== What you should do ==
Give back the exact lines spanning from the line with "Write part 6" to the line with "solo('haze', 'pale blue", with both of those lines included and no others.
[start of Material provided]
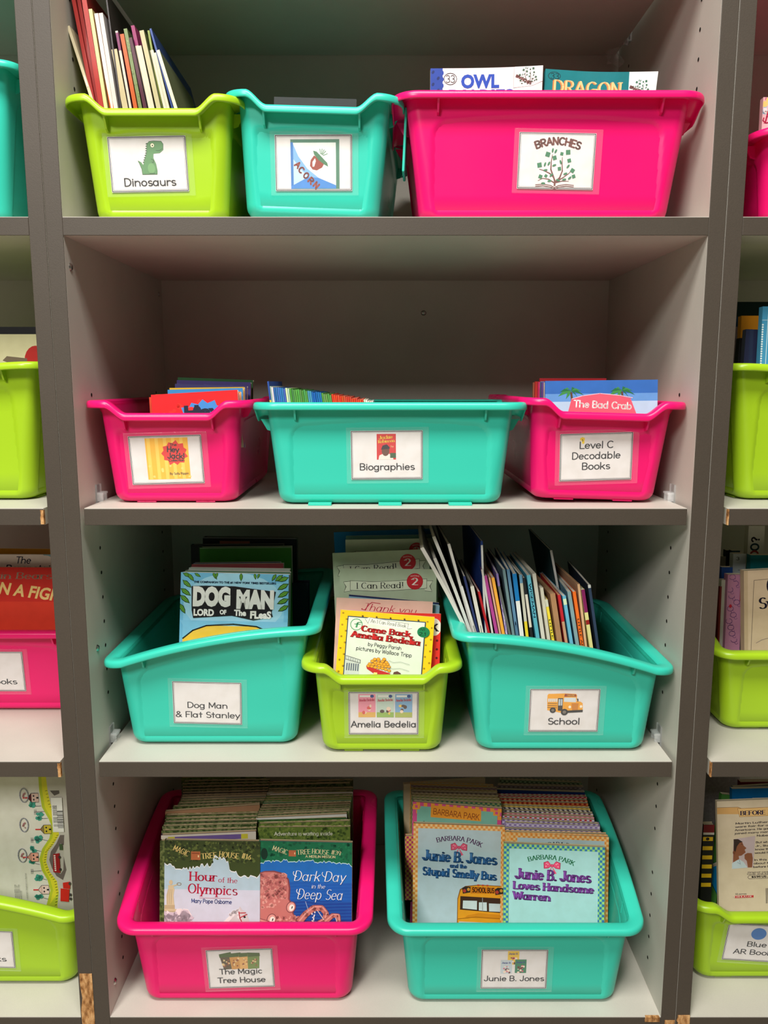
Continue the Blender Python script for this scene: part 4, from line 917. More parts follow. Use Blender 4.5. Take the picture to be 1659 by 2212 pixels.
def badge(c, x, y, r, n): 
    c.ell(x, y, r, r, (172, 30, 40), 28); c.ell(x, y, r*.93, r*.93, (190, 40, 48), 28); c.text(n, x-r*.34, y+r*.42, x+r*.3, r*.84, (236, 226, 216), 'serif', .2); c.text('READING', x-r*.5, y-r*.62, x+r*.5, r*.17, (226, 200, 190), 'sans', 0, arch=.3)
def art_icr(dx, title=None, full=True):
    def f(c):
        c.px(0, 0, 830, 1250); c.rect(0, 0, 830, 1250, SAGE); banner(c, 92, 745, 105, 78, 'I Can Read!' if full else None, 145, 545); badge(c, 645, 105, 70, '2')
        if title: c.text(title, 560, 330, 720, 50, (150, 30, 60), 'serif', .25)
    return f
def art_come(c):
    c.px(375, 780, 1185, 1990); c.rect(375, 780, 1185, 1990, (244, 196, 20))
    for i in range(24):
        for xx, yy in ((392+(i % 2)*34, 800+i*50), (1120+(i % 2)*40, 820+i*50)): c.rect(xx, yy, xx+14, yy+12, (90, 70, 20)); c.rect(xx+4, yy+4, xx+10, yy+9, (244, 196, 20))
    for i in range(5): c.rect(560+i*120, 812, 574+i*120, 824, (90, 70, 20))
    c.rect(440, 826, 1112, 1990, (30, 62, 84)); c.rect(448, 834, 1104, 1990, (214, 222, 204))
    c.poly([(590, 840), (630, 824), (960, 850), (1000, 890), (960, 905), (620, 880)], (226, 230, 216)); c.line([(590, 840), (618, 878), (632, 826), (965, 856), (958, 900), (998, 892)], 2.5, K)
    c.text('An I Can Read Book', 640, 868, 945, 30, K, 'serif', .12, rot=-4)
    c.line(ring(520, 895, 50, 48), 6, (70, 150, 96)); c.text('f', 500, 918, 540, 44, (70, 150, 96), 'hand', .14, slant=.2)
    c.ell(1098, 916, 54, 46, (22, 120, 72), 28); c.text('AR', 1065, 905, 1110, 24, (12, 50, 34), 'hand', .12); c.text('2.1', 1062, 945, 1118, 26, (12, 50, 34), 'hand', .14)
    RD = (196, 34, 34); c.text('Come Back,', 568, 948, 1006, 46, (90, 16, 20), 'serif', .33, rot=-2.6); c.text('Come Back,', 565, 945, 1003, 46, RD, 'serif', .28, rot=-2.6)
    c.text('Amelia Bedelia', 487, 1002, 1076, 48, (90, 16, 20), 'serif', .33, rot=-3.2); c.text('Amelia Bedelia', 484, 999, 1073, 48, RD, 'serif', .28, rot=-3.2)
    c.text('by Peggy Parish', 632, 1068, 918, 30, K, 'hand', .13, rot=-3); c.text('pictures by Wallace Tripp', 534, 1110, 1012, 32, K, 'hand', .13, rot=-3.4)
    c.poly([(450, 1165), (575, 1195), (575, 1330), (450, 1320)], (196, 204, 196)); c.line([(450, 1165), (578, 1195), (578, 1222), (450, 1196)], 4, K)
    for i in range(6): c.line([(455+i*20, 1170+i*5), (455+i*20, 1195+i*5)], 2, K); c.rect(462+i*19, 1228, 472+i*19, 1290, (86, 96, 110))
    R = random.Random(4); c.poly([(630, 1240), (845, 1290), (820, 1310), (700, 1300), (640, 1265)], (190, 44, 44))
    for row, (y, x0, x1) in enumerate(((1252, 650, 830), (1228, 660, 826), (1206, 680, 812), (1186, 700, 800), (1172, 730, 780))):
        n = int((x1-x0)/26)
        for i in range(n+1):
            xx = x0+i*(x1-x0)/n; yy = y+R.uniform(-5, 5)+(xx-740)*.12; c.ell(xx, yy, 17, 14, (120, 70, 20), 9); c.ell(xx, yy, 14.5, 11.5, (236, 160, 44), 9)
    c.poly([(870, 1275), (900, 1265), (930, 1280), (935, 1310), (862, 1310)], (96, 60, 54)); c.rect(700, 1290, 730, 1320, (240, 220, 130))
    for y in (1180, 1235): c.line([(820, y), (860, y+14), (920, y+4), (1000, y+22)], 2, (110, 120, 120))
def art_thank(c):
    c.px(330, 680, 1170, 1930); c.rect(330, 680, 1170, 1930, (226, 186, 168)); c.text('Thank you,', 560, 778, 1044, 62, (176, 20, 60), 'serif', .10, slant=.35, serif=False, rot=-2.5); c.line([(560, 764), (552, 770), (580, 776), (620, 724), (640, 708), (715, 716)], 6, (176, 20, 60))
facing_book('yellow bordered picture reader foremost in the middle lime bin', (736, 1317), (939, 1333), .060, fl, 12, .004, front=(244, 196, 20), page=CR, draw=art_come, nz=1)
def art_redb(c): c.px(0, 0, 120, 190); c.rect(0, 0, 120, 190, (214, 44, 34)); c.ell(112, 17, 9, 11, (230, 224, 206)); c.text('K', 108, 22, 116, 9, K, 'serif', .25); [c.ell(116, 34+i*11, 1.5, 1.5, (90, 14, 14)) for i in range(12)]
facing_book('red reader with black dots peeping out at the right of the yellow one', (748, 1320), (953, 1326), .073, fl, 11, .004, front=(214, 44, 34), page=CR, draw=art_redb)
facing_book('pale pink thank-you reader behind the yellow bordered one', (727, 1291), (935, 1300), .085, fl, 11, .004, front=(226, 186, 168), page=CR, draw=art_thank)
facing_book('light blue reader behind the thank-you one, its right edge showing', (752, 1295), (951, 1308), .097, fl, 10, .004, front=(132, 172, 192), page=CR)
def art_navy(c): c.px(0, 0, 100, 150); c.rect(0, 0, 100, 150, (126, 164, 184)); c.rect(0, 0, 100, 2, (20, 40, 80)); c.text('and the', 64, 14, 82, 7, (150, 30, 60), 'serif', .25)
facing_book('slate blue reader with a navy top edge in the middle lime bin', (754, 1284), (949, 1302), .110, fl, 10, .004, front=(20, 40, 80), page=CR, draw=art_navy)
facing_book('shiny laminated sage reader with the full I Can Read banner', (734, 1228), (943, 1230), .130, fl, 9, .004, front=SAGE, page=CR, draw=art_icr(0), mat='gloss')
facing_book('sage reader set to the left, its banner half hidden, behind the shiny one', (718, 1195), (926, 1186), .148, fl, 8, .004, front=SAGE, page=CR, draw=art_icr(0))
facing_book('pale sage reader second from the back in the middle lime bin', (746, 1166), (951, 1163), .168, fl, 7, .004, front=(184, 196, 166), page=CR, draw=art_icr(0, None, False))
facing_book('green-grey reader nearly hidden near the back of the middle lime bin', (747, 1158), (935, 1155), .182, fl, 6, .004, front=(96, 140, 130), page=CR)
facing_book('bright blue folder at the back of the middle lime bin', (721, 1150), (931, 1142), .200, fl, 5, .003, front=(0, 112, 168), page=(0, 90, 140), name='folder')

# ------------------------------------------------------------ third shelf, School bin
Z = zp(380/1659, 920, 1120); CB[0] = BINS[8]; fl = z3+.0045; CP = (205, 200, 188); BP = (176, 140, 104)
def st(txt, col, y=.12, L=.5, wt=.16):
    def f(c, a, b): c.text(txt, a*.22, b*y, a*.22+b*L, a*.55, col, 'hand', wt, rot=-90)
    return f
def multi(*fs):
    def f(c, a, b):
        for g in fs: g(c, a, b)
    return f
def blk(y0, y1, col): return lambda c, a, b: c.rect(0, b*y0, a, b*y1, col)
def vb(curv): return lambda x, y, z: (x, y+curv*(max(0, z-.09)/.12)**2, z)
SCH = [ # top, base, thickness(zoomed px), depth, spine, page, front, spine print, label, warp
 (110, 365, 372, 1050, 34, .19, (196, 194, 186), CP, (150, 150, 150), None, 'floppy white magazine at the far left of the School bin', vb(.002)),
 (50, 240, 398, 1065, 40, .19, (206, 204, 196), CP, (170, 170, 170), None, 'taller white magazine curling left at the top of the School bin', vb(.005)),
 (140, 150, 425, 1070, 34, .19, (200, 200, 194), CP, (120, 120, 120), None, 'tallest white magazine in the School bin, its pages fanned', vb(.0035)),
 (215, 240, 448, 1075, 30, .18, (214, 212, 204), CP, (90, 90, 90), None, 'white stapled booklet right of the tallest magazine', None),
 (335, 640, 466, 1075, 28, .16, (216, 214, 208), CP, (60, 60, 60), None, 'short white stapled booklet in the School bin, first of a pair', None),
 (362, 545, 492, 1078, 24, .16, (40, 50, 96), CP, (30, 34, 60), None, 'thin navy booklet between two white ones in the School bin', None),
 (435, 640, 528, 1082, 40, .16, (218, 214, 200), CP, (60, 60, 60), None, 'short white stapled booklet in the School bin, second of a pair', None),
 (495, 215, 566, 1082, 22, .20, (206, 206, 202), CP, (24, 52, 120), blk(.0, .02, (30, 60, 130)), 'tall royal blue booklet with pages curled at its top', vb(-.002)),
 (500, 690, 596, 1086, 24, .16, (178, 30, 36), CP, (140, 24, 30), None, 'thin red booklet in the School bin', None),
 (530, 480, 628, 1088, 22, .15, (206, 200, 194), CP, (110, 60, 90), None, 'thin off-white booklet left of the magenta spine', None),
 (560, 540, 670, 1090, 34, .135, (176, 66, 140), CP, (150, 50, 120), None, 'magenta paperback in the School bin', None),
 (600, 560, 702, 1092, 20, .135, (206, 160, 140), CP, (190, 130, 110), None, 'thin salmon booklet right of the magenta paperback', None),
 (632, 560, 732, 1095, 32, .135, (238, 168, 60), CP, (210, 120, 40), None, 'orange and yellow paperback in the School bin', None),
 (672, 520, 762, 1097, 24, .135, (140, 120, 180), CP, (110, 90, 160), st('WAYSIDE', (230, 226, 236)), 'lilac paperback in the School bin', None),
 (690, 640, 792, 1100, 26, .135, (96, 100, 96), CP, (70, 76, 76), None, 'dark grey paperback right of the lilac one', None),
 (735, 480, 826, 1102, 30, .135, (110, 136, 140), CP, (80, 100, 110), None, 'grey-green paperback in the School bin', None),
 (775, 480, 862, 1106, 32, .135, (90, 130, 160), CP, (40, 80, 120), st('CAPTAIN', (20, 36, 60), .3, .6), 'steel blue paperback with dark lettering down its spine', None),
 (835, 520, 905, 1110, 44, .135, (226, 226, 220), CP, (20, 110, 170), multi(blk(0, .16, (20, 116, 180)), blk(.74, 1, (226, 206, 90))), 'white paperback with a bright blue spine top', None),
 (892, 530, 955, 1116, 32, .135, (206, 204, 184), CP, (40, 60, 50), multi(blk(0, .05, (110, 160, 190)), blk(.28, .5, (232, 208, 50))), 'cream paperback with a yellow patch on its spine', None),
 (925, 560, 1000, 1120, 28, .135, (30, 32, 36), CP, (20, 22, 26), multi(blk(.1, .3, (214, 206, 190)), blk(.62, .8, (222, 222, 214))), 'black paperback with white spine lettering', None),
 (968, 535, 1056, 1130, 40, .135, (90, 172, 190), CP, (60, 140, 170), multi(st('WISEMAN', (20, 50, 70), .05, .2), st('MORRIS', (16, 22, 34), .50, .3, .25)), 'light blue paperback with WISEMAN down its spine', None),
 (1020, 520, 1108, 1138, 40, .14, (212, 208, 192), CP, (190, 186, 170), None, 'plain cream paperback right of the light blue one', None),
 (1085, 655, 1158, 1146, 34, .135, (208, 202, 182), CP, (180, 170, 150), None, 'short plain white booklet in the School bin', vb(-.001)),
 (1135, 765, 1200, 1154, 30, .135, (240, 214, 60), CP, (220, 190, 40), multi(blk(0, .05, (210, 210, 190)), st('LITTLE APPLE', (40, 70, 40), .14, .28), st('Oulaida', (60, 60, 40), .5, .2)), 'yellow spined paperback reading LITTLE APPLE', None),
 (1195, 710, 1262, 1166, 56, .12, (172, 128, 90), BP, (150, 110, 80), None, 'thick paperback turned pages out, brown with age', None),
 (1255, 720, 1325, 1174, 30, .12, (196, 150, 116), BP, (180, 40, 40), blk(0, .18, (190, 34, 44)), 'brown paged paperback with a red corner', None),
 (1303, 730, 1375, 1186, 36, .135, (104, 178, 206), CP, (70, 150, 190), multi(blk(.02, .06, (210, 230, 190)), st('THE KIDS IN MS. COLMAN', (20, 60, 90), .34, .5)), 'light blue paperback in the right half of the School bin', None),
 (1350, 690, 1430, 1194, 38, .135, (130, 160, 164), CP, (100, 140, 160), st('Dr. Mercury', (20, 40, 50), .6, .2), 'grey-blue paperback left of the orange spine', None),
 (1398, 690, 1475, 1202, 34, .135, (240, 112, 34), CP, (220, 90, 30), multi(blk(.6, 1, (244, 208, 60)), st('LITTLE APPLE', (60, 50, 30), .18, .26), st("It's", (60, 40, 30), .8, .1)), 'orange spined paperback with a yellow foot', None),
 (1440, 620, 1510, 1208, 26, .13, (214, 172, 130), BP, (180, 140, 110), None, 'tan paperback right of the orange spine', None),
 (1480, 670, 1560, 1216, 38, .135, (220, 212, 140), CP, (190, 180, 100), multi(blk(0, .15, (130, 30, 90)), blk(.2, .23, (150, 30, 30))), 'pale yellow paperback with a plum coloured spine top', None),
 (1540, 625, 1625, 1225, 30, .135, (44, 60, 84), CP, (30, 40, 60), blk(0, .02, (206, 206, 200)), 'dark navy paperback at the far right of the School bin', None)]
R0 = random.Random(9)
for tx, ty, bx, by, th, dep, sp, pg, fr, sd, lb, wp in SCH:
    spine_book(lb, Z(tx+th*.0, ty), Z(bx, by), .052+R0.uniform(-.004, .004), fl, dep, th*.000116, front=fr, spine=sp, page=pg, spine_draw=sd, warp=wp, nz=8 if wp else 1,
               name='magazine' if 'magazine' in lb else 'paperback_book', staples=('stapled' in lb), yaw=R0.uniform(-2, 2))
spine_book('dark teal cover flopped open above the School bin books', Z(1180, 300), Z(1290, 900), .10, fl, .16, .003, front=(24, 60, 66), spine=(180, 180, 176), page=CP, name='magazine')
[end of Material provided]
[start of Material provided]
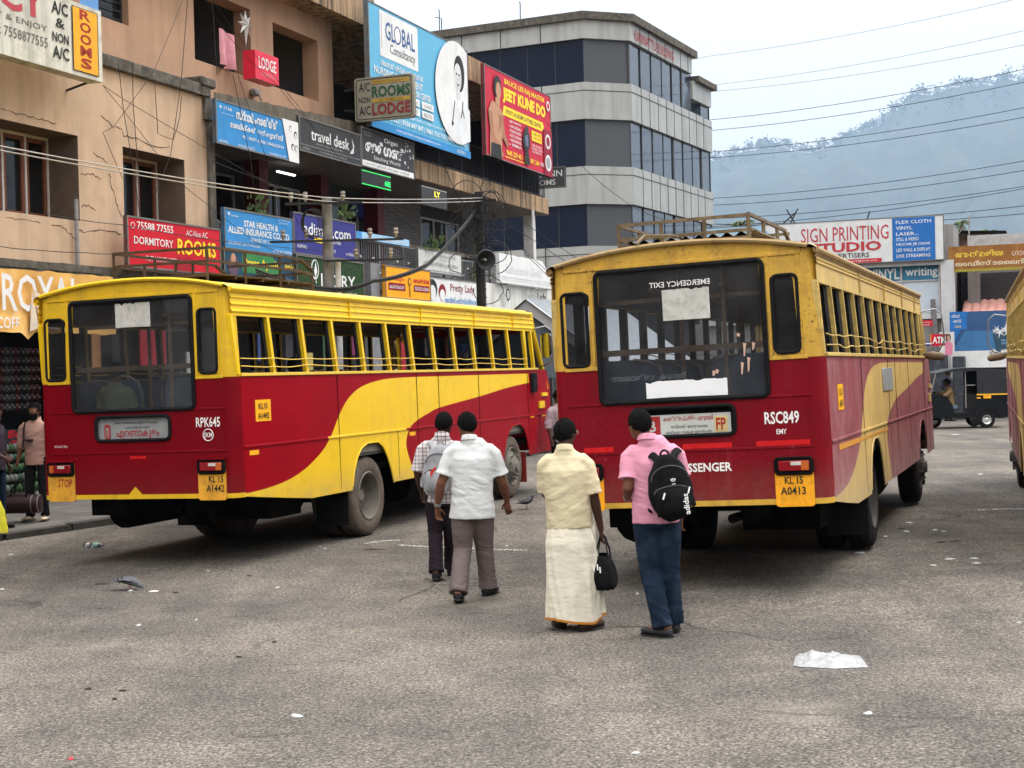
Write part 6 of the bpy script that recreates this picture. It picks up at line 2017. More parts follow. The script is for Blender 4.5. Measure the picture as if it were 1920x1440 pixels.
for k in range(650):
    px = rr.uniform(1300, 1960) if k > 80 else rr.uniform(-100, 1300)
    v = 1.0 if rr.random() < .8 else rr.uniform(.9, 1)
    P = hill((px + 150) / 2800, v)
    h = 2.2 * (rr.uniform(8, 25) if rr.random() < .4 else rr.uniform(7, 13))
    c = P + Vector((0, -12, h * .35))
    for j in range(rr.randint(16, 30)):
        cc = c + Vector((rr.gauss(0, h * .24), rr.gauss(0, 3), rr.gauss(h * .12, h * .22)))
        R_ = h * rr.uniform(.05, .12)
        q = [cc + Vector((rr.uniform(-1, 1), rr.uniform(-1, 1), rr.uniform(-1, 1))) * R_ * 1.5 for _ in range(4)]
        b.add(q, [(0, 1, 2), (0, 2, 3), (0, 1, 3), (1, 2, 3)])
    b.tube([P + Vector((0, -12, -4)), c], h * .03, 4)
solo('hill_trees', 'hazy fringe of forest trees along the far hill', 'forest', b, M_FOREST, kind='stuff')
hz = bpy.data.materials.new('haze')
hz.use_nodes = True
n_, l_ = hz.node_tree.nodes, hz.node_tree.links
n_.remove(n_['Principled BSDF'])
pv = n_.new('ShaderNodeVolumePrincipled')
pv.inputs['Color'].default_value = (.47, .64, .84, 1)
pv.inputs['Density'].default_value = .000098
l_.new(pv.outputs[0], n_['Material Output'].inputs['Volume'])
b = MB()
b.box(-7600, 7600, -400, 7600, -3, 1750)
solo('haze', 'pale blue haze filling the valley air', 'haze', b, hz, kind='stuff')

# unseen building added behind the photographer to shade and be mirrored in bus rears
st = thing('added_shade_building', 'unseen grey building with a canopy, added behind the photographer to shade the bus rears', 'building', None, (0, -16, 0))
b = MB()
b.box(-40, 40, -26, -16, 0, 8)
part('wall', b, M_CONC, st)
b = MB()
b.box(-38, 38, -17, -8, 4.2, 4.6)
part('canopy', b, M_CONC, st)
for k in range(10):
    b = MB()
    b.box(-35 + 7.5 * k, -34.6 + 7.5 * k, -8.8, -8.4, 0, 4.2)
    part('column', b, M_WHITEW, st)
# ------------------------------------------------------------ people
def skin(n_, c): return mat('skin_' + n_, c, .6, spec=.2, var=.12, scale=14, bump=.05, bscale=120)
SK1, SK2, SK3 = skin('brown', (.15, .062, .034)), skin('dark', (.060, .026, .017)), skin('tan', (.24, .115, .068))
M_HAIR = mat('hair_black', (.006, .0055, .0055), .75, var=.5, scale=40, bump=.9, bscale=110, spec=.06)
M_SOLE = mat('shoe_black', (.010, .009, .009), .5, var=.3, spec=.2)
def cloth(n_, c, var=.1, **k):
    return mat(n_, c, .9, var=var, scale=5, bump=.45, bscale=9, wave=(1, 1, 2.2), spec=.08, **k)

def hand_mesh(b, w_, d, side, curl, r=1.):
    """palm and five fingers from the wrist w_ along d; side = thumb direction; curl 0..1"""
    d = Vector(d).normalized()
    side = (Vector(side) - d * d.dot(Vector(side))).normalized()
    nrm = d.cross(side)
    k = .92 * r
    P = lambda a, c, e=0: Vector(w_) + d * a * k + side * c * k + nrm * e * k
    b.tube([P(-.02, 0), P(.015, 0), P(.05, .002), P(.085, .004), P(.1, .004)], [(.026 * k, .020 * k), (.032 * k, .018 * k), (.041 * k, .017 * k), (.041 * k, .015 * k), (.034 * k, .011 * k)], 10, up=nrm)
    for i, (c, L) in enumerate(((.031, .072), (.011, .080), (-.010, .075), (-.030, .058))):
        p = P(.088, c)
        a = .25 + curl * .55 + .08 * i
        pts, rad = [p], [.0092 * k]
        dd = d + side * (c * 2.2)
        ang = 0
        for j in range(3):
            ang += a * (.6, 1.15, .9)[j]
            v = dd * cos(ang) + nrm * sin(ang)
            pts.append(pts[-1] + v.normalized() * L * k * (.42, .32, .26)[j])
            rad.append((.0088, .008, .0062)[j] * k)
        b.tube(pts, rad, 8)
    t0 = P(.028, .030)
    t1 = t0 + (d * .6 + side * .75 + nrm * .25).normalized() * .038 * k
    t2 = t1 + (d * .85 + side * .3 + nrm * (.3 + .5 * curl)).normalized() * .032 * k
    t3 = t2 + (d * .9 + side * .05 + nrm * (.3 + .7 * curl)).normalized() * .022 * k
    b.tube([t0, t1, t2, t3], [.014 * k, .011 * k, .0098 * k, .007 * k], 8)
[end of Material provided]
== Correct answer ==
Write part 6 of the bpy script that recreates this picture. It picks up at line 2017. More parts follow. The script is for Blender 4.5. Measure the picture as if it were 1920x1440 pixels.
for k in range(650):
    px = rr.uniform(1300, 1960) if k > 80 else rr.uniform(-100, 1300)
    v = 1.0 if rr.random() < .8 else rr.uniform(.9, 1)
    P = hill((px + 150) / 2800, v)
    h = 2.2 * (rr.uniform(8, 25) if rr.random() < .4 else rr.uniform(7, 13))
    c = P + Vector((0, -12, h * .35))
    for j in range(rr.randint(16, 30)):
        cc = c + Vector((rr.gauss(0, h * .24), rr.gauss(0, 3), rr.gauss(h * .12, h * .22)))
        R_ = h * rr.uniform(.05, .12)
        q = [cc + Vector((rr.uniform(-1, 1), rr.uniform(-1, 1), rr.uniform(-1, 1))) * R_ * 1.5 for _ in range(4)]
        b.add(q, [(0, 1, 2), (0, 2, 3), (0, 1, 3), (1, 2, 3)])
    b.tube([P + Vector((0, -12, -4)), c], h * .03, 4)
solo('hill_trees', 'hazy fringe of forest trees along the far hill', 'forest', b, M_FOREST, kind='stuff')
hz = bpy.data.materials.new('haze')
hz.use_nodes = True
n_, l_ = hz.node_tree.nodes, hz.node_tree.links
n_.remove(n_['Principled BSDF'])
pv = n_.new('ShaderNodeVolumePrincipled')
pv.inputs['Color'].default_value = (.47, .64, .84, 1)
pv.inputs['Density'].default_value = .000098
l_.new(pv.outputs[0], n_['Material Output'].inputs['Volume'])
b = MB()
b.box(-7600, 7600, -400, 7600, -3, 1750)
solo('haze', 'pale blue haze filling the valley air', 'haze', b, hz, kind='stuff')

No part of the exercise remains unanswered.